Wednesday, April 22, 2026
Alicia Fraerman
- Spain’s socialist government supports peace processes around the world, but at the same time allows Spanish companies to continue manufacturing cluster bombs, one of the weapons with the greatest impact on the civilian population in conflict zones.
In a report released Wednesday, “Bombas de racimo, la lluvia del acero” (“cluster bombs, metal rain”), Greenpeace Spain called for an international ban on the manufacturing and use of these weapons, which were first widely used by U.S. forces during the Vietnam War.
More recently, cluster bombs were reportedly employed by Israel in populated areas of Lebanon in July.
Cluster bombs are dropped in a canister that splits open in mid-air, scattering hundreds of soda-can-size bomblets over large areas. Many of the bomblets do not explode on impact, thus posing a risk to civilians, sometimes for years to come. The bombs are air-dropped or ground-launched.
“These bombs are even more dangerous than antipersonnel mines, because they are designed to kill and not just to injure or block the passage of a vehicle, and they can explode years after they were dropped,” Mabel Gonzaléz, the head of Greenpeace Spain’s disarmament campaign, told IPS.
The Britain-based Handicap International estimates that there are more than 100,000 victims of cluster bombs worldwide, and that arsenals around the world contain an estimated stock of four billion pieces. It also reported that this year they were used in Iraq, Lebanon and Israel.
However, one of the manufacturers in Spain, Instalaza, describes its Mat-120 cluster bomb on its web page as a “Mortar munition with 21 anti-tank and fragmentation sub-munitions whose electronic fuses are equipped with self-destruct and self-neutralisation features, (thus) eliminating the risk of live munitions being left on the ground.”
During the presentation of the report, the executive director of Greenpeace Spain, Juan López de Uralde, said “a government that supports peace cannot allow the Spanish army to possess these weapons or companies in Spain to produce them.”
The administration of socialist Prime Minister José Luis Rodríguez Zapatero “has the chance to demonstrate its commitment to peace by banning the manufacturing, export, stockpiling and use of cluster bombs in Spanish territory and clearly supporting the Norway-led campaign for an international ban.”
Defence Ministry sources declined to respond to an IPS query of whether the government has any plan to prohibit the manufacturing, sale and possession of cluster bombs.

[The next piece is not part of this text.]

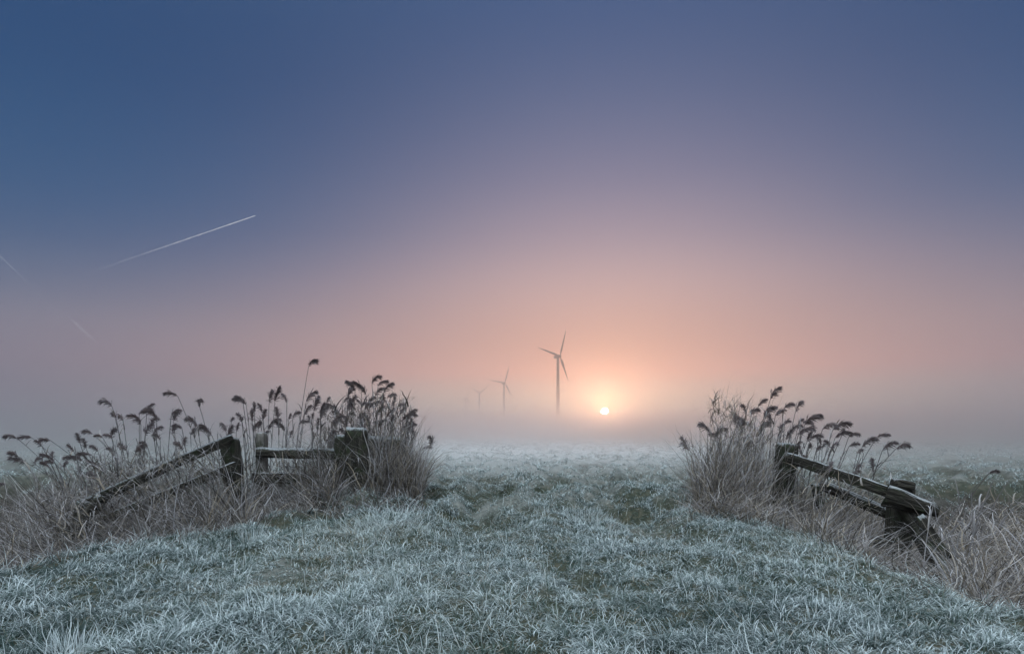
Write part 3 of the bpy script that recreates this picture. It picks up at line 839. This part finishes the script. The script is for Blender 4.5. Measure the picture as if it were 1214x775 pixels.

In response to a question by Congress last year, the government acknowledged that the air force “has a limited arsenal of bombs containing anti-vehicle and anti-runway sub-munitions.”
But in the same response, the Defence Ministry claimed that it had no evidence that this kind of bomb has been used by Spain in any of the international campaigns in which it has taken part. It also reported that it had no plans to acquire or develop cluster bombs.
However, the government purchased 500 Mat-120’s from Instalaza in July
The Spanish army also has BM-330 anti-runway cluster bombs, manufactured in Spain, as well as U.S.-made CBU-100B (Rockeye) bombs.
In its report, Greenpeace states that at least 80 companies in 34 countries have produced, or still produce, cluster bombs or key parts of these weapons.
And today, it says, there are at least 55 companies around the world that manufacture them, nearly half of which are in Europe, and eight in the United States.
The list of producers includes developing countries like Argentina, Brazil, Chile, China, Egypt, India, Iran, North Korea, Pakistan, South Africa, South Korea and Turkey.
Greenpeace also notes that progress has been made in recent years towards eliminating cluster bombs. One important step in that direction was the 1997 approval of the Ottawa Treaty or Mine Ban Treaty, against land mines.
For her part, González said the most significant step forward was taken by the Belgian parliament this year, when it banned the possession, stockpiling or manufacturing of cluster munitions in Belgian territory. “We hope Spain and other countries will follow suit,” she stressed.